*WHAT IS EXPECTED*: Copy out all lines that hold "with".

□ □ □ □ □

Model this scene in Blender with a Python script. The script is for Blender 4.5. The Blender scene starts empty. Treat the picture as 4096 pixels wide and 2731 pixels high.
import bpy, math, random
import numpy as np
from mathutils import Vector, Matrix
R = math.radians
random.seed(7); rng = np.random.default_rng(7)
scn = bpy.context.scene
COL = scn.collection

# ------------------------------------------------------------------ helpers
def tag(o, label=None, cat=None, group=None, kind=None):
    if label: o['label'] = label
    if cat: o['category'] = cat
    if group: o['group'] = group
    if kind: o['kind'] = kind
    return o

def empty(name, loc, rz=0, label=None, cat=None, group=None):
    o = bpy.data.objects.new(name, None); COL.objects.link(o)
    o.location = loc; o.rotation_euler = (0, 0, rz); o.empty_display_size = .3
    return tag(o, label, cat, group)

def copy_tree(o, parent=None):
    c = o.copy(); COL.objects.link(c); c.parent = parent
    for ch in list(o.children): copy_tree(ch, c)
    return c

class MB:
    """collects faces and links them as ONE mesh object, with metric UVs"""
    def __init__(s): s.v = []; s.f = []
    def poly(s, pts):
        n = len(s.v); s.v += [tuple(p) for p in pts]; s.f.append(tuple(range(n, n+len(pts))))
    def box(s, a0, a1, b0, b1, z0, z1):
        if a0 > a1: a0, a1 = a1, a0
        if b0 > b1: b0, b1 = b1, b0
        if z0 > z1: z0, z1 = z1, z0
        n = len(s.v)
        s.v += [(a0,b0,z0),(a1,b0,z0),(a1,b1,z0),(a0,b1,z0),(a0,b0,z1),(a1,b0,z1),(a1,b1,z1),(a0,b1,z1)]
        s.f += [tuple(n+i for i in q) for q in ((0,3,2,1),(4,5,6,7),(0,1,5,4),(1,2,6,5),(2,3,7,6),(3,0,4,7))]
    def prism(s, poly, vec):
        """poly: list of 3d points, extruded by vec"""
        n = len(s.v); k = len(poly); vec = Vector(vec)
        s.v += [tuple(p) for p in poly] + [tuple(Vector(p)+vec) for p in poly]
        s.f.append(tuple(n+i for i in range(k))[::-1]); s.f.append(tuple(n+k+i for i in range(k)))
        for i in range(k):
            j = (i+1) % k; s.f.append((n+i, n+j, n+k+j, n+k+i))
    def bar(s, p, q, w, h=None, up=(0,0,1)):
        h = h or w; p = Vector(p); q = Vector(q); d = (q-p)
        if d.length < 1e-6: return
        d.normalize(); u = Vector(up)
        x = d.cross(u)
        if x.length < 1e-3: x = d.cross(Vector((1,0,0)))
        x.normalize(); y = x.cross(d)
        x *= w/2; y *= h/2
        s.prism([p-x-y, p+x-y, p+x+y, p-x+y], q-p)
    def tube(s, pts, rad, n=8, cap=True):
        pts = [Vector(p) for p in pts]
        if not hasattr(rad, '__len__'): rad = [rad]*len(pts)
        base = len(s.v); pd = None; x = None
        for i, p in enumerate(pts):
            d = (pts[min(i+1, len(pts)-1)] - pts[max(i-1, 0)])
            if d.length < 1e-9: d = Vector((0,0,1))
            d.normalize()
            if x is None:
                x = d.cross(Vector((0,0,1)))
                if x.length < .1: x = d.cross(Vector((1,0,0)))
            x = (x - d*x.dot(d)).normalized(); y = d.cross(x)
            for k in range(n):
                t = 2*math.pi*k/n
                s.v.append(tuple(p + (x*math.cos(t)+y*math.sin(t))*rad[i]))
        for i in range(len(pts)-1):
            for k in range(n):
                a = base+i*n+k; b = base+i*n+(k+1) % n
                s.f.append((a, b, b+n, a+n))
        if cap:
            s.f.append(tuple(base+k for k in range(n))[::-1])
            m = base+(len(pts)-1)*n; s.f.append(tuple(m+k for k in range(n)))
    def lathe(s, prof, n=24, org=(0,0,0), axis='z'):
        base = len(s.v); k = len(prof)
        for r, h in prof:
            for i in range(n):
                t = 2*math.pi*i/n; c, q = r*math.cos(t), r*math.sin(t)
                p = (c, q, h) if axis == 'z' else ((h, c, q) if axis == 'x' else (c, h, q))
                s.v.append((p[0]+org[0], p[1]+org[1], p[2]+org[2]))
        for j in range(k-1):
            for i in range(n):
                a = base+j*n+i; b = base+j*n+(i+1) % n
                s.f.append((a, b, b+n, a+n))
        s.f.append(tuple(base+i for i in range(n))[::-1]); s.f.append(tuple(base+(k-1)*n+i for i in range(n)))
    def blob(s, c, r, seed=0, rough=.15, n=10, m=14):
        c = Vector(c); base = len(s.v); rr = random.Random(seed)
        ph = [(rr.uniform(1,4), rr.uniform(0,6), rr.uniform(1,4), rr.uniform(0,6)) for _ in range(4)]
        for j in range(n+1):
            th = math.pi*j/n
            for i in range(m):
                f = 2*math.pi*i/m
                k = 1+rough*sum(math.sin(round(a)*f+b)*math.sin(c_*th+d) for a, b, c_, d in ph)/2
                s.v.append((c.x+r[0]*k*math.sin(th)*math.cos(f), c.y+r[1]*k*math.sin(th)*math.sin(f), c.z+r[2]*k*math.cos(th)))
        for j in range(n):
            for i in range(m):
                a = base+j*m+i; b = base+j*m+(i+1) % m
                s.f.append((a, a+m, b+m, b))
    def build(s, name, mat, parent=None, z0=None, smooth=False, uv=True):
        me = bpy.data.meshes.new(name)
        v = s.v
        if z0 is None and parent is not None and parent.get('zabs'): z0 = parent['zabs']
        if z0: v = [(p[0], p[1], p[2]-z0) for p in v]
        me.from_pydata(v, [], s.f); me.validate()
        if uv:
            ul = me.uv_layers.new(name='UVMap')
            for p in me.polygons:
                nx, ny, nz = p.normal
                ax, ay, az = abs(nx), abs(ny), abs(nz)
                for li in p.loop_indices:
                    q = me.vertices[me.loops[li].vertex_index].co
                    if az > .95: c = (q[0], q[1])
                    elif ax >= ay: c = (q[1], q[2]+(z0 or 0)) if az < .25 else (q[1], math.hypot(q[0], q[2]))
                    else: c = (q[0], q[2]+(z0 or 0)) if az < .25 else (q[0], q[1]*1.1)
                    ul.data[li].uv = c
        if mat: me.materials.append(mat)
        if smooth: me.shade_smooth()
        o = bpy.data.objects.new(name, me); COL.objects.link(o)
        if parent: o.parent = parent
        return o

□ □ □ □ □

*FINAL ANSWER*:
Model this scene in Blender with a Python script. The script is for Blender 4.5. The Blender scene starts empty. Treat the picture as 4096 pixels wide and 2731 pixels high.
    """collects faces and links them as ONE mesh object, with metric UVs"""